Adam Neumann—WeWork IPO collapsed amid revelations of extreme self-dealing and corporate governance failures
WeWork's planned 2019 IPO collapsed after its S-1 filing revealed extensive self-dealing by CEO Adam Neumann: he had trademarked 'We' and charged the company $5.9M to license it, personally owned buildings leased back to WeWork, had taken hundreds of millions in personal loans secured by company stock, and maintained supervoting shares giving him near-total control.
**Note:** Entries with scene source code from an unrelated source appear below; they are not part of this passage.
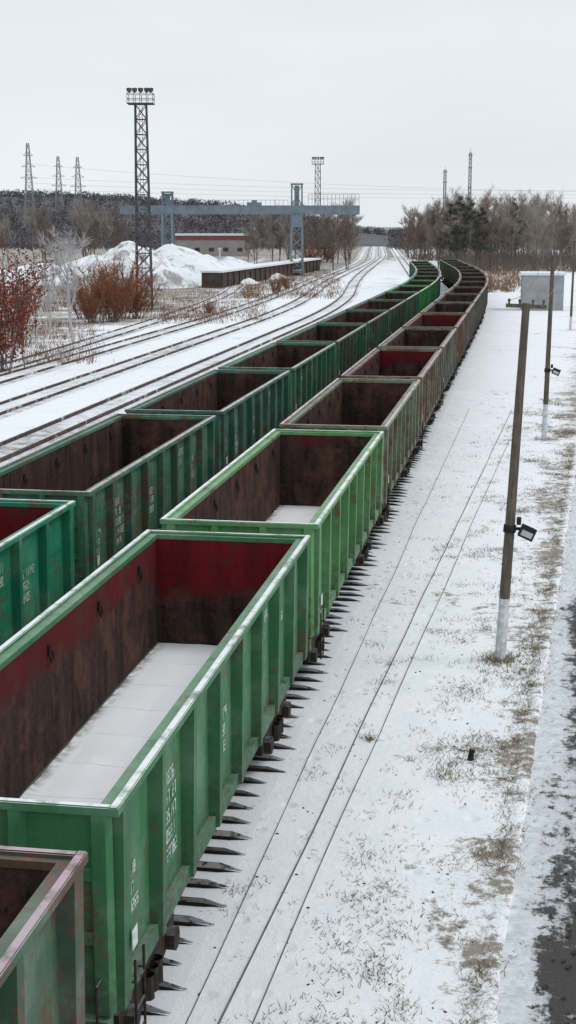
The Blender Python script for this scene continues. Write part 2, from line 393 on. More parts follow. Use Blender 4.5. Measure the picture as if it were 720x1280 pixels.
    m=MB(); m.box(-1.37,1.37,-6.31,6.31,1.22,1.28,[0,0,0,0,0,1]); m.build('floor',[STEEL,INNER],root)
    m=MB()          # top chord: narrow raised lip outside, lower flat inside
    for s in (1,-1):
        a,b=sorted((s*1.475,s*1.575)); m.box(a+.012,b-.012,-6.455,6.455,3.385,3.48)
        m.box(a,b,-6.46,6.46,3.38,3.466)
        a,b=sorted((s*1.33,s*1.48)); m.box(a,b,-6.40,6.40,3.34,3.425)
        c,d=sorted((s*6.365,s*6.457)); m.box(-1.474,1.474,c+.012,d-.012,3.387,3.478); m.box(-1.474,1.474,c,d,3.382,3.464)
        c,d=sorted((s*6.286,s*6.37)); m.box(-1.329,1.329,c,d,3.342,3.423)
    m.build('top_rim',PAINT,root)
    m=MB(); m.box(-.28,.28,-6.3,6.3,.78,1.225)
    for y in (-2.6,-1.3,0,1.3,2.6): m.box(-1.33,1.33,y-.08,y+.08,.95,1.21)
    m.lathe([(-.5,0),(-.5,.16),(.5,.16),(.5,0)],'x',12,0,(.6,1.0,.78)); m.build('underframe',STEEL,root)
    for s in (1,-1):
        m=MB(); yc=s*4.325
        for sx in (1,-1):
            xa,xb=sx*1.06,sx*1.26
            prof=[(-1.25,.40),(-1.25,.68),(-.75,.86),(.75,.86),(1.25,.68),(1.25,.40),(.98,.38),(.55,.28),(.5,.20),(-.5,.20),(-.55,.28),(-.98,.38)]
            A=[(xa,yc+a,b) for a,b in prof]; B=[(xb,yc+a,b) for a,b in prof]
            if sx<0: m.face(B)
            else: m.face(list(reversed(B)))
            m.face(A)
            for i in range(12):
                k=(i+1)%12; m.face([A[i],A[k],B[k],B[i]])
            for dy in (-.2,0,.2): m.lathe([(.3,.085),(.6,.085)],'z',8,0,(sx*1.3,yc+dy,0))
            for dy in (-.925,.925): m.lathe([(-.06,0),(-.06,.15),(.12,.15),(.12,0)],'x',10,0,(sx*1.26,yc+dy,.475))
        m.box(-1.06,1.06,yc-.2,yc+.2,.5,.78)
        bo=m.build('bogie',STEEL,root)
        for dy in (-.925,.925):
            for sx in (1,-1):
                q=MB(); q.lathe([(-.07,0),(-.07,.40),(-.07,.475),(.05,.475),(.05,.5),(.075,.5),(.075,.2),(.05,.0)] if sx<0 else [(.07,0),(.07,.475),(-.05,.475),(-.05,.5),(-.075,.5),(-.075,.2),(-.05,0)],'x',24,0,(sx*.79,yc+dy,.475))
                q.tube((0,yc+dy,.475),(sx*.75,yc+dy,.475),.08,n=8); q.build('wheel',STEEL,bo)
    for s in (1,-1):                    # short step ladder on one corner of each side, grab handles
        m=MB(); x=s*1.56; y=-s*5.75
        for dy in (-.17,.17): m.tube((x,y+dy,.6),(x,y+dy,1.55),.016,n=5); m.tube((x,y+dy,1.3),(s*1.48,y+dy,1.3),.016,n=5)
        for k in range(3): m.tube((x,y-.17,.66+k*.3),(x,y+.17,.66+k*.3),.016,n=5)
        m.build('ladder',STEEL,root)
        m=MB(); xg=s*1.35; yg=-s*6.5
        m.tube((xg,yg,1.05),(xg,yg-s*.12,1.05),.015,n=5); m.tube((xg,yg-s*.12,1.05),(xg,yg-s*.12,1.6),.015,n=5); m.tube((xg,yg-s*.12,1.6),(xg,-s*6.4,1.6),.015,n=5)
        m.build('grab_handle',STEEL,root)
    return root
proto=make_wagon()
def snow_bed(parent,y0,y1,seed):
    m=MB(); nx,ny=10,60
    P=lambda i,j:(-1.342+2.684*i/nx, y0+(y1-y0)*j/ny, 1.31+.035*mnoise.noise((i*.5,j*.35,seed)))
    for i in range(nx):
        for j in range(ny): m.face([P(i,j),P(i+1,j),P(i+1,j+1),P(i,j+1)])
    tag(m.build('snow_layer',FSNOW,parent,True),'thin snow lying on the wagon floor')
RC=[((.06,.135,.08),.05,'weathered rusty green'),((.05,.205,.082),.78,'bright green'),((.125,.33,.12),.5,'light green'),((.19,.24,.15),.4,'grey green'),
 ((.23,.215,.155),.6,'dusty olive grey'),((.17,.21,.145),.5,'grey green'),((.20,.12,.085),.55,'brown'),((.17,.16,.14),.4,'grey'),((.07,.12,.08),.4,'dark green'),
 ((.10,.10,.095),.45,'dark grey'),((.07,.11,.085),.4,'dark grey green'),((.10,.09,.085),.45,'dark grey'),((.06,.10,.08),.35,'dark green'),((.09,.10,.09),.4,'dark grey'),
 ((.05,.14,.075),.3,'dark green'),((.07,.10,.085),.3,'dark grey green'),((.06,.17,.08),.3,'green'),((.06,.16,.075),.3,'green')]
RW=[.85,.15,.3,.55,.68,.6,.88,.72]+[.6]*12
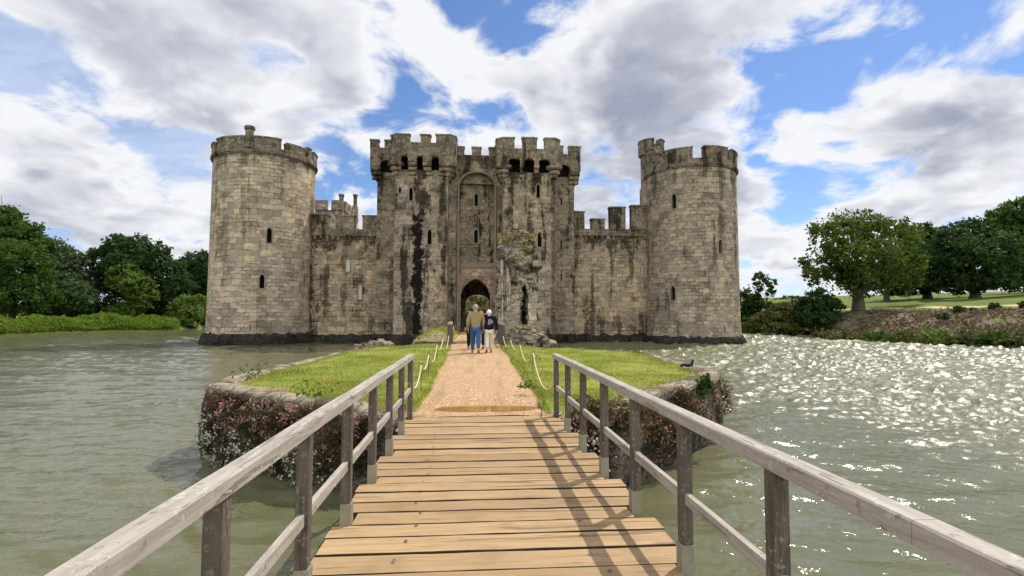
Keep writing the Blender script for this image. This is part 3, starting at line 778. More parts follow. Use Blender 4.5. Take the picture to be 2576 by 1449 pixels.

The company's valuation dropped from $47B to under $10B.
Scoring Impact
| Topic | Direction | Relevance | Contribution |
|---|---|---|---|
| Corporate Governance | -against | primary | -1.00 |
| Corporate Transparency | -against | primary | -1.00 |
| Executive Compensation | -against | primary | -1.00 |
| Overall incident score = | -1.180 | ||
Score = avg(topic contributions) × significance (critical ×2) × confidence (0.59)
Evidence (1 signal)
WSJ reported WeWork S-1 revealed Neumann's extensive self-dealing
The Wall Street Journal reported on WeWork's S-1 filing which revealed CEO Adam Neumann had trademarked 'We' and charged the company $5.9M for the name, owned properties leased to WeWork, and held supervoting shares.